Shatori Shakoor: You were there with the architects and designers. So can you share a little bit about that?

Rev. Horace Sheffield III: Well, you know, my dad started the labor movement. So he was vice president of the Negro American Labor Council in the forties and fifties under A. Philip Randolph. Bayard Rustin was his compatriot. The two of them staff the March on Washington for jobs in the war industry. So, it was not only civil rights, but it was the labor movement. And TULC was at the hub of that, which is where King and everyone came.

My dad took me everywhere. Yolanda King, who was my dear friend, we had a theatrical company. Dr. King’s daughter, they didn’t get to go. They were afraid for their lives and harm. But my dad took me. I went to planning meetings in 19, maybe 62, or maybe 64. We went to Baltimore, Maryland for the Negro American Labor Council. Dr. King was at that convention, and while we were there, an African-American was run over by a tractor in downtown Baltimore, integrating a skilled trade site.

And so all of the people at the convention, all the Black trade unionists from all the unions, maybe a thousand plus people, plus folks in the community, marched downtown to the site. And when we got there, Dr. King was only like 5’4, 5’5. He wasn’t a tall fellow at all. They had a reef and they wanted to hang this reef on the fence.

And Dr. King webbed his fingers and hoisted me up to put that reef on the fence. But one of the lessons I learned from that was for the next two days in the convention, I kept telling my dad when I grow up, I want to be a Black leader. Now, that’s one of the most salient experiences that I’ve had.

Shatori Shakoor: And did your dad like Dr. King and others? Did he have a target on his back?

Rev. Horace Sheffield III: Oh, yes.

Shatori Shakoor: And what. And even knowing that and knowing what happens to certain leaders, you still wanted to lead.

Rev. Horace Sheffield III: There was an incident when he and Charles Evers and Aaron Henry, who was president of Mississippi in NAACP, where they actually surrounded by the Klan. I mean, it was harrowing. I mean, we as children would get calls. My mother would bring us in and tell us that we had to pray for my dad because they didn’t know we were going to come home. But that’s when you know you’re really committed, you know, when.

Shatori Shakoor: It must have been scary, though, as a kid.

Rev. Horace Sheffield III: It was scary for me. I mean, I love my dad. He was like my best friend. I worked with him untill the day he died. But at the same time, he always explained why he was doing what he was doing and why he was where he was going.

Shatori Shakoor: What’s missing in our relationships with each other, with our city, with our world, that we’re not moving forward?

Rev. Horace Sheffield III: I will say to you, that having gone through the civil rights movement and having a draft card and, I mean, the whole social upheaval behind the war in Vietnam, that I really think where we are right now is potentially worse than any of that. Look, we have people now who want to usurp the Constitution, care nothing about democracy, the principles, and precepts upon which this government was founded just to maintain power, because they know in 25 years, you know, Whites will be in the minority.
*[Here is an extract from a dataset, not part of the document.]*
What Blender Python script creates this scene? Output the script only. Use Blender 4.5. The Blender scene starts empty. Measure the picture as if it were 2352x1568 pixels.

And that’s what frightens me, because I think the closer we get to a multicultural society and one that recognizes that all people are really the same, the more dangerous it becomes and the more threatened they are. The positive note is if enough good people, if enough people of conscience, which is what Dr. King said, Whites and Backs, gays and straights come together and recognize that, you know, the principles and the precepts upon which this government was founded, liberty and justice for all, and actually embrace that.

I’m encouraged that there’s enough people who feel differently. We just got to get them to act differently and then we can rid ourselves of this curse. The vast majority of people I know want to live in harmony and peace with one another. They just don’t want to be shut out and excluded and discriminated against based on sexual preference, color of their skin, zip codes they live in, or anything else. So, I mean, that’s how I see it. And I may be wrong. I always choose to see it as half full not half empty. And I believe, as Dr. King did, in the innate goodness of people. And I think we’ve got to appeal to that and, you know, do the best we can to make it happen.